Image courtesy the artist.

Full Bio

Tom White, aka Dribnet, is a New Zealand–based artist and researcher. He studied computer graphics and visual design at the MIT Media Lab’s Aesthetics and Computation Group, completing his master’s degree in 1998. He is a lecturer at the Victoria University School of Design in Wellington, where he teaches creative coding, interaction design, and neural networks, and leads research in neural design. His early academic work at MIT included collaborations with peers in the Aesthetics and Computation Group, grounding his practice in technical and artistic research. He also publishes public projects on platforms such as Observable, reflecting his commitment to shared experimentation.

White’s artistic practice investigates what he calls the “Algorithmic Gaze,” using abstraction to explore how machines register and represent visual reality.

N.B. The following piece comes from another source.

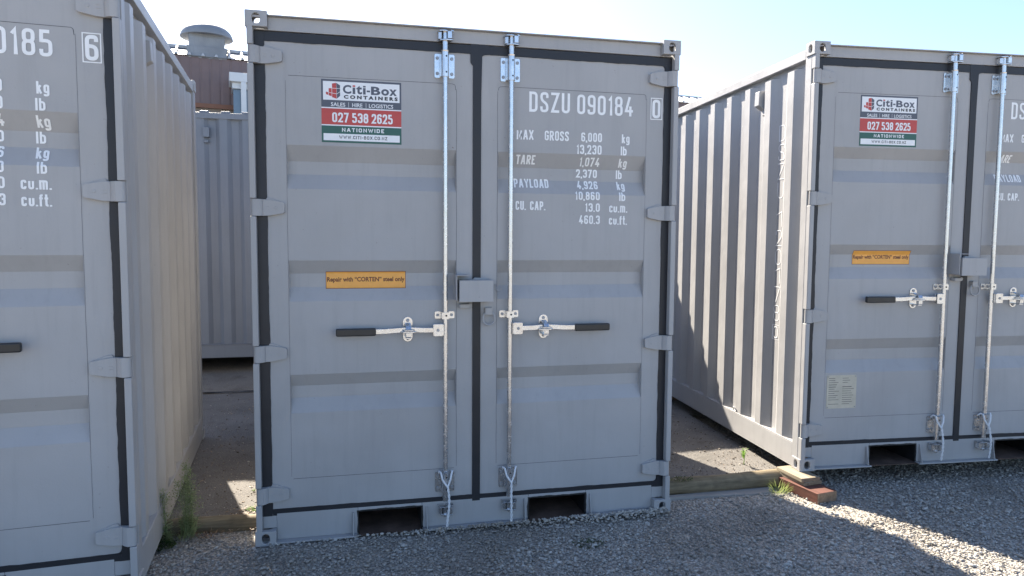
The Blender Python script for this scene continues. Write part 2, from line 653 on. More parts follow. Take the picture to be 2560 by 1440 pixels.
def bisect_mesh(bm, axis, cuts):
    no = Vector([1 if a == axis else 0 for a in 'xyz'])
    for c in cuts:
        bmesh.ops.bisect_plane(bm, geom=bm.verts[:] + bm.edges[:] + bm.faces[:], plane_co=no * c, plane_no=no, clear_inner=False, clear_outer=False)


def strokes_to(mb, strokes, depth, cuts, m, base=0.0008, plane='xz', step=0.0007):
    """write strokes (2D) on a surface; depth(u,v)-> surface coordinate, strokes stand base in front of it"""
    bm = bmesh.new()
    for si, st in enumerate(strokes):
        for qi, a in enumerate(st):                      # every piece a hair in front of the last: no two share a plane
            off = base + step * (si % 3) + 2.2e-5 * (qi % 31)
            vs = [bm.verts.new((q.x, off, q.y)) for q in a]
            try:
                bm.faces.new(vs)
            except ValueError:
                pass
    ax, cs = cuts
    if cs:
        bisect_mesh(bm, ax, cs)
    bm.verts.ensure_lookup_table()
    for v in bm.verts:
        v.co.y = depth(v.co.x, v.co.z) - v.co.y
    bm.verts.index_update()
    vs = [v.co.copy() for v in bm.verts]
    fs = [[v.index for v in f.verts] for f in bm.faces]
    bm.free()
    if plane == 'yz':                                    # u along y, outward is -x
        vs = [(p.y, p.x, p.z) for p in vs]
    mb.add(vs, fs, m)


def font_shape(txt, x0, x1, z0, z1, y, mb, m, bold=0.0, spacing=1.0):
    cu = bpy.data.curves.new('lettering', 'FONT')
    cu.body = txt
    cu.offset = bold
    cu.space_character = spacing
    cu.resolution_u = 3
    cu.fill_mode = 'FRONT'
    o = bpy.data.objects.new('lettering', cu)
    COL.objects.link(o)
    dg = bpy.context.evaluated_depsgraph_get()
    dg.update()
    me = bpy.data.meshes.new_from_object(o.evaluated_get(dg))
    vs = [v.co.copy() for v in me.vertices]
    fs = [tuple(p.vertices) for p in me.polygons]
    bpy.data.objects.remove(o)
    bpy.data.curves.remove(cu)
    bpy.data.meshes.remove(me)
    xs = [v.x for v in vs]
    ys = [v.y for v in vs]
    ax, bx, ay, by = min(xs), max(xs), min(ys), max(ys)
    pts = [(x0 + (v.x - ax) / (bx - ax) * (x1 - x0), y, z0 + (v.y - ay) / (by - ay) * (z1 - z0)) for v in vs]
    mb.add(pts, fs, m)


# ------------------------------------------------------------------ container geometry
W, L, H = 2.201, 2.44, 2.59
DY = 0.045                                               # door plane, behind the front of the posts
K = (3.56028 + DY) / 3.56028


def dx(x):
    return 0.48279 + (x - 0.48279) * K


def dz(z):
    return 1.53673 + (z - 1.53673) * K


HINGES = [2.390, 1.670, 0.958, 0.250]
CORR_A = [(1.976, 1.900, 1.837, 1.764), (1.4145, 1.348, 1.281, 1.211), (0.846, 0.783, 0.722, 0.652)]
CORR_B = [(1.984, 1.918, 1.846, 1.773), (1.394, 1.332, 1.253, 1.183), (0.811, 0.742, 0.674, 0.600)]
GD = 0.036


def groove(corr):
    def f(z):
        for a, b, c, d in corr:
            if d < z < a:
                if z > b:
                    return DY + GD * (a - z) / (a - b)
                if z < c:
                    return DY + GD * (z - d) / (c - d)
                return DY + GD
        return DY
    return f


def casting_mesh():
    """hollow corner casting with oval holes on all sides; outer corner at the origin side x0,y0; size .1 x .09 x .075"""
    sx, sy, sz = 0.100, 0.095, 0.075
    mb = MB()
    n = 32

    def face(w, h, ew, eh, fn, t=0.016):
        cx, cz = w / 2, h / 2
        outer, inner = [], []
        for k in range(n):
            a = 2 * PI * k / n
            c, s = math.cos(a), math.sin(a)
            r = 1 / max(abs(c), abs(s))
            outer.append((cx + c * r * w / 2, cz + s * r * h / 2))
            rr = min(ew, eh)                              # stadium
            if eh >= ew:
                off = (eh - ew) * (1 if s >= 0 else -1)
                inner.append((cx + c * rr, cz + s * rr + (off if abs(s) > 1e-6 else 0)))
            else:
                off = (ew - eh) * (1 if c >= 0 else -1)
                inner.append((cx + c * rr + (off if abs(c) > 1e-6 else 0), cz + s * rr))
        vs = [fn(u, v, 0) for u, v in outer] + [fn(u, v, 0) for u, v in inner] + [fn(u, v, t) for u, v in inner]
        fs = []
        for k in range(n):
            j = (k + 1) % n
            fs.append((k, j, n + j, n + k))
            fs.append((n + k, n + j, 2 * n + j, 2 * n + k))
        mb.add(vs, fs)
    face(sx, sz, .0185, .0245, lambda u, v, t: (u, t, v))
    face(sx, sz, .0185, .0245, lambda u, v, t: (u, sy - t, v))
    face(sy, sz, .0170, .0245, lambda u, v, t: (t, u, v))
    face(sx, sy, .0300, .0180, lambda u, v, t: (u, v, t))
    face(sx, sy, .0300, .0180, lambda u, v, t: (u, v, sz - t))
    mb.add([(sx, 0, 0), (sx, sy, 0), (sx, sy, sz), (sx, 0, sz)], [(0, 1, 2, 3)])
    bm = bmesh.new()
    me = mb.mesh('corner_casting', ['paint'], None, False)
    bm.from_mesh(me)
    bmesh.ops.remove_doubles(bm, verts=bm.verts, dist=1e-5)
    bmesh.ops.recalc_face_normals(bm, faces=bm.faces)
    bm.to_mesh(me)
    bm.free()
    return me


def front_post(mirror):
    mb = MB()
    mb.box(0.002, 0.0305, 0.040, 0.105, 0.07, H - .07)
    mb.box(0.0315, 0.044, 0.058, 0.105, 0.07, H - .07)
    zs = [0.073]
    for h in reversed(HINGES):
        zs += [h - 0.043, h + 0.043]
    zs.append(H - 0.073)
    for i in range(0, len(zs), 2):
        mb.box(0.002, 0.0295, 0.0, 0.0395, zs[i], zs[i + 1])
    if mirror:
        mb.v = [(W - x, y, z) for x, y, z in mb.v]
    return mb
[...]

His works often appear ambiguous to human viewers but are consistently recognized by neural networks, exposing the logics and biases of machine vision. His approach makes machine vision visible by staging situations where its modes of reading emerge, using misclassification, ambiguity, and constraint as material. In Perception Engines in 2017, he trained algorithms on thousands of images to produce abstract forms legible to AI but strange to us, suggesting the emergence of a distinct machine visual language. Synthetic Abstractions in 2018 extended this approach to automated moderation systems, generating images misread by Google SafeSearch and Amazon Rekognition and showing how fragile such filters can be. With Ants in 2021, he pushed further by designing a feedback loop where networks generated and then curated their own depictions of ant-ness, treating algorithms as active participants in the creative process. Other series, such as Portrait Manifold and Electric Fan, continue this line of inquiry, emphasizing how learning systems compress and reorganize categories into unexpected visual outcomes. Across all of these projects, White positions AI as a partner in the making of images, constructing a practice that probes the boundaries of human and machine vision.

White’s work has been recognized internationally, with exhibitions at Nature Morte in New Delhi, Honor Fraser Gallery in Los Angeles, Sapar Contemporary in New York, Unit London, Kate Vass Galerie in Zurich, and Le Cube in France, along with a permanent display at Oyfo Kunst & Technniek in the Netherlands. His projects have been presented at MoMA, Ars Electronica, SIGGRAPH, and the National Taiwan Museum of Fine Arts. He took part in Gradient Descent in 2018, the first major gallery exhibition of AI art in India, and in 2025 his series Synthetic Abstractions was reissued on Objkt as part of Pioneers, a program honoring foundational works of digital art.